▶ SOURCE MATERIAL
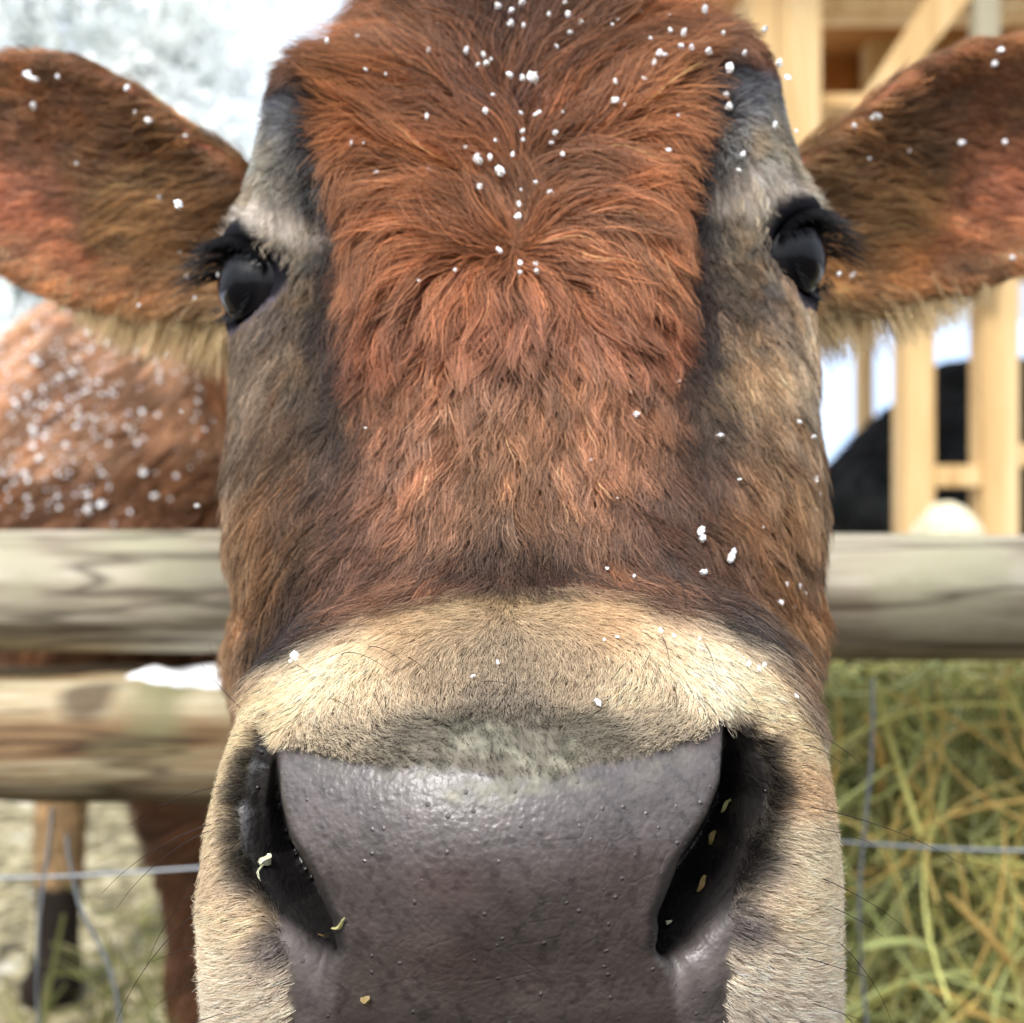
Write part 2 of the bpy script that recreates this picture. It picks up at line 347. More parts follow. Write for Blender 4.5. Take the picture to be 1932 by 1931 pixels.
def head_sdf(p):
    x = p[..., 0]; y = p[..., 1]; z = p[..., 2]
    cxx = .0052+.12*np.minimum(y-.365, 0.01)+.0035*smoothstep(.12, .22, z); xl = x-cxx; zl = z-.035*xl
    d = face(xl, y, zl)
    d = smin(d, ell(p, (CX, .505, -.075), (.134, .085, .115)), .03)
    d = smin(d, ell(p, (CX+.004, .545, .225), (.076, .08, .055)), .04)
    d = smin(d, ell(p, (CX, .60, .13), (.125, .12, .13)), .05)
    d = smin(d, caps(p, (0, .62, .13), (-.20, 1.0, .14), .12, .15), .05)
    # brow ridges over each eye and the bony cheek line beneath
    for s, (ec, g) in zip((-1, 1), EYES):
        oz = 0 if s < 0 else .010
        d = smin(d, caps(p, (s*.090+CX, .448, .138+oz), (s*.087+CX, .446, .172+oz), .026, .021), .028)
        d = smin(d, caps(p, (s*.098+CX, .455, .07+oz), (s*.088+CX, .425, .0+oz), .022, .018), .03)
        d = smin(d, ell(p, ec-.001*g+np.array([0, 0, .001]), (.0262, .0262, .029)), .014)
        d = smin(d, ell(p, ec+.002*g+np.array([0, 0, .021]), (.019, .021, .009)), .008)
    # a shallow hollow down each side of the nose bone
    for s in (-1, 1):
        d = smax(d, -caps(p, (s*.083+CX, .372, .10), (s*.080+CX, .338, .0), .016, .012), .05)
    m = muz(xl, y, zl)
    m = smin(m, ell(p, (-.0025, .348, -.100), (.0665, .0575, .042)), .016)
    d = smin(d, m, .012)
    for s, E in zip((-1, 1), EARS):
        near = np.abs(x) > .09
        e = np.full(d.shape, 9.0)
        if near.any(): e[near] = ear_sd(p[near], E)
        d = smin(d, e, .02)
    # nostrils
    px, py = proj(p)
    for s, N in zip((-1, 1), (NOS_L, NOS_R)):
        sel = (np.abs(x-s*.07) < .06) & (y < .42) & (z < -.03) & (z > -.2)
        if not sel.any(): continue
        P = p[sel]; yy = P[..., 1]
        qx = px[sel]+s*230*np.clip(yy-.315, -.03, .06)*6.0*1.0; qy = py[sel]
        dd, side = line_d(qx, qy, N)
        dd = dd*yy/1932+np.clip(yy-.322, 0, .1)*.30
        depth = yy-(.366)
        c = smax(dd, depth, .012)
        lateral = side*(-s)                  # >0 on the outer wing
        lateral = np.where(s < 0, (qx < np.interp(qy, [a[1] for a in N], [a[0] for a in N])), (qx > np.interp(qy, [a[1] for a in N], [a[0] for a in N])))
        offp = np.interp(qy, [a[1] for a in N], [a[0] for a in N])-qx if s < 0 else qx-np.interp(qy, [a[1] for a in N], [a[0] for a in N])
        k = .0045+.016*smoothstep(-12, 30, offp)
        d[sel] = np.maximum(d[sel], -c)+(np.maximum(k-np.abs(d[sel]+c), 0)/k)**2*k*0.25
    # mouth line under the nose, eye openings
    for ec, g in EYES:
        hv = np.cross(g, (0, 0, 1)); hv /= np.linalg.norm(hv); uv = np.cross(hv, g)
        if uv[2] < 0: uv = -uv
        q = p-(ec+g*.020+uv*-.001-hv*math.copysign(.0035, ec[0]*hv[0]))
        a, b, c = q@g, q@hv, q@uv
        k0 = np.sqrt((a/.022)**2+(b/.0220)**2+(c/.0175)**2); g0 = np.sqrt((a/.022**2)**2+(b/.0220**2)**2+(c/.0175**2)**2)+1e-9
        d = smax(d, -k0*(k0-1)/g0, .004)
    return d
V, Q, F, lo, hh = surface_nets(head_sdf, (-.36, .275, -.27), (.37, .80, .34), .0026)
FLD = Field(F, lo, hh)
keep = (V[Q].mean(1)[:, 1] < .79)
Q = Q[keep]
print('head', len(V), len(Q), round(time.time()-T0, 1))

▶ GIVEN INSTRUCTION
Copy every line above word for word and exclude the pictures.

▶ COMPLETED EXERCISE
Write part 2 of the bpy script that recreates this picture. It picks up at line 347. More parts follow. Write for Blender 4.5. Take the picture to be 1932 by 1931 pixels.
def head_sdf(p):
    x = p[..., 0]; y = p[..., 1]; z = p[..., 2]
    cxx = .0052+.12*np.minimum(y-.365, 0.01)+.0035*smoothstep(.12, .22, z); xl = x-cxx; zl = z-.035*xl
    d = face(xl, y, zl)
    d = smin(d, ell(p, (CX, .505, -.075), (.134, .085, .115)), .03)
    d = smin(d, ell(p, (CX+.004, .545, .225), (.076, .08, .055)), .04)
    d = smin(d, ell(p, (CX, .60, .13), (.125, .12, .13)), .05)
    d = smin(d, caps(p, (0, .62, .13), (-.20, 1.0, .14), .12, .15), .05)
    # brow ridges over each eye and the bony cheek line beneath
    for s, (ec, g) in zip((-1, 1), EYES):
        oz = 0 if s < 0 else .010
        d = smin(d, caps(p, (s*.090+CX, .448, .138+oz), (s*.087+CX, .446, .172+oz), .026, .021), .028)
        d = smin(d, caps(p, (s*.098+CX, .455, .07+oz), (s*.088+CX, .425, .0+oz), .022, .018), .03)
        d = smin(d, ell(p, ec-.001*g+np.array([0, 0, .001]), (.0262, .0262, .029)), .014)
        d = smin(d, ell(p, ec+.002*g+np.array([0, 0, .021]), (.019, .021, .009)), .008)
    # a shallow hollow down each side of the nose bone
    for s in (-1, 1):
        d = smax(d, -caps(p, (s*.083+CX, .372, .10), (s*.080+CX, .338, .0), .016, .012), .05)
    m = muz(xl, y, zl)
    m = smin(m, ell(p, (-.0025, .348, -.100), (.0665, .0575, .042)), .016)
    d = smin(d, m, .012)
    for s, E in zip((-1, 1), EARS):
        near = np.abs(x) > .09
        e = np.full(d.shape, 9.0)
        if near.any(): e[near] = ear_sd(p[near], E)
        d = smin(d, e, .02)
    # nostrils
    px, py = proj(p)
    for s, N in zip((-1, 1), (NOS_L, NOS_R)):
        sel = (np.abs(x-s*.07) < .06) & (y < .42) & (z < -.03) & (z > -.2)
        if not sel.any(): continue
        P = p[sel]; yy = P[..., 1]
        qx = px[sel]+s*230*np.clip(yy-.315, -.03, .06)*6.0*1.0; qy = py[sel]
        dd, side = line_d(qx, qy, N)
        dd = dd*yy/1932+np.clip(yy-.322, 0, .1)*.30
        depth = yy-(.366)
        c = smax(dd, depth, .012)
        lateral = side*(-s)                  # >0 on the outer wing
        lateral = np.where(s < 0, (qx < np.interp(qy, [a[1] for a in N], [a[0] for a in N])), (qx > np.interp(qy, [a[1] for a in N], [a[0] for a in N])))
        offp = np.interp(qy, [a[1] for a in N], [a[0] for a in N])-qx if s < 0 else qx-np.interp(qy, [a[1] for a in N], [a[0] for a in N])
        k = .0045+.016*smoothstep(-12, 30, offp)
        d[sel] = np.maximum(d[sel], -c)+(np.maximum(k-np.abs(d[sel]+c), 0)/k)**2*k*0.25
    # mouth line under the nose, eye openings
    for ec, g in EYES:
        hv = np.cross(g, (0, 0, 1)); hv /= np.linalg.norm(hv); uv = np.cross(hv, g)
        if uv[2] < 0: uv = -uv
        q = p-(ec+g*.020+uv*-.001-hv*math.copysign(.0035, ec[0]*hv[0]))
        a, b, c = q@g, q@hv, q@uv
        k0 = np.sqrt((a/.022)**2+(b/.0220)**2+(c/.0175)**2); g0 = np.sqrt((a/.022**2)**2+(b/.0220**2)**2+(c/.0175**2)**2)+1e-9
        d = smax(d, -k0*(k0-1)/g0, .004)
    return d
V, Q, F, lo, hh = surface_nets(head_sdf, (-.36, .275, -.27), (.37, .80, .34), .0026)
FLD = Field(F, lo, hh)
keep = (V[Q].mean(1)[:, 1] < .79)
Q = Q[keep]
print('head', len(V), len(Q), round(time.time()-T0, 1))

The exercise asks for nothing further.